Design is made for societies. Therefore, it is essential for designers to know how societies, but also the individuals who create society, function. The series “The Bigger Picture” is dedicated to social developments and contexts that are relevant for design thinking and acting. This is done by means of filmic material on the question of poverty as an economic resource in Africa as well as on the work of cartels in Mexico and the USA.
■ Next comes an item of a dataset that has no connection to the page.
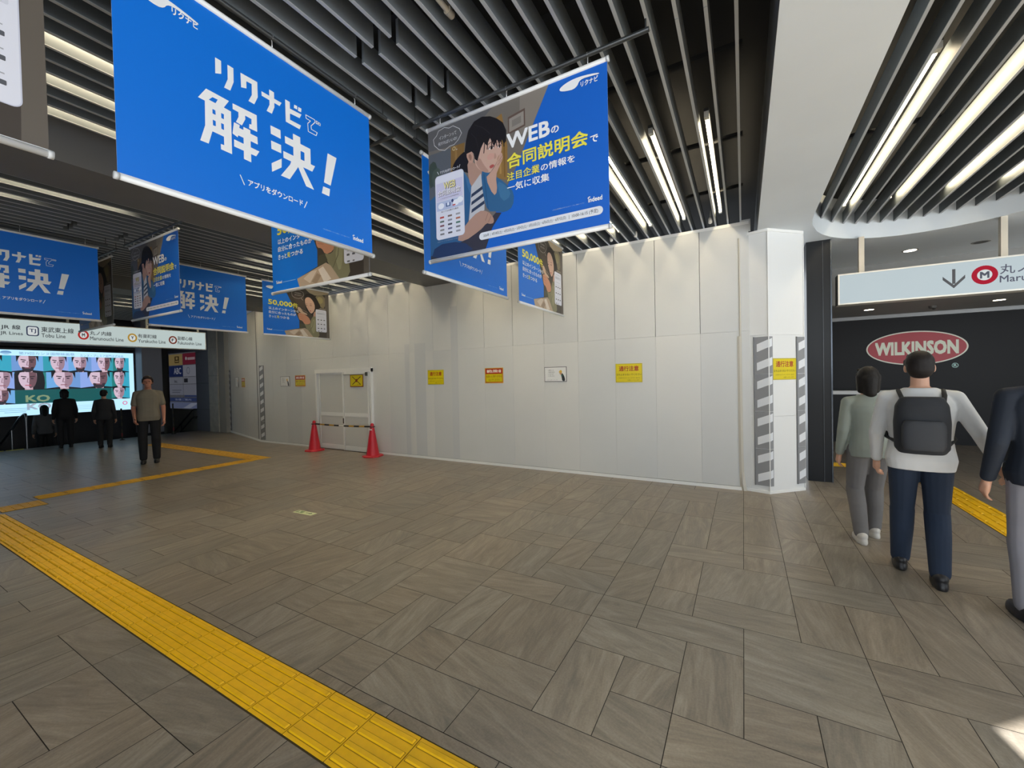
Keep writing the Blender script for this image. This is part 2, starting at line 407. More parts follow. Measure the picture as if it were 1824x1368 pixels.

The Bigger Picture II: Narco Cultura I
The fact that drugs can form, shape and even determine a culture should have become clear at the latest with Psychedelic. But drugs are also able to form, shape, and even determine cultures in a completely different way: A city divided by a border provides two images: In Juarez, about 8.5 people are murdered per day; in El Paso, sometimes not even as many – per year. Juarez has thus been able to earn the title of the most murderous city in the world, while El Paso is the safest city in the United States. This, too, is part of the Narco Cultura, the culture of drugs that the cartels have built up. How do they affect the lives of Mexicans and U.S. citizens on the border? How is it possible to live in this extreme situation? How does it shape, mold, even determine life? Is there an afterlife or is the extreme situation total? Is there an extreme capitalism behind this extreme situation?
Afghanistan has managed – thanks to the presence of NATO troops and Western intelligence services? – to expand its world market share of opium production from 5-10% to over 90% in ten years. Is the same extreme capitalism at work here as in Mexico/USA? Has narco cultura long since become a global phenomenon?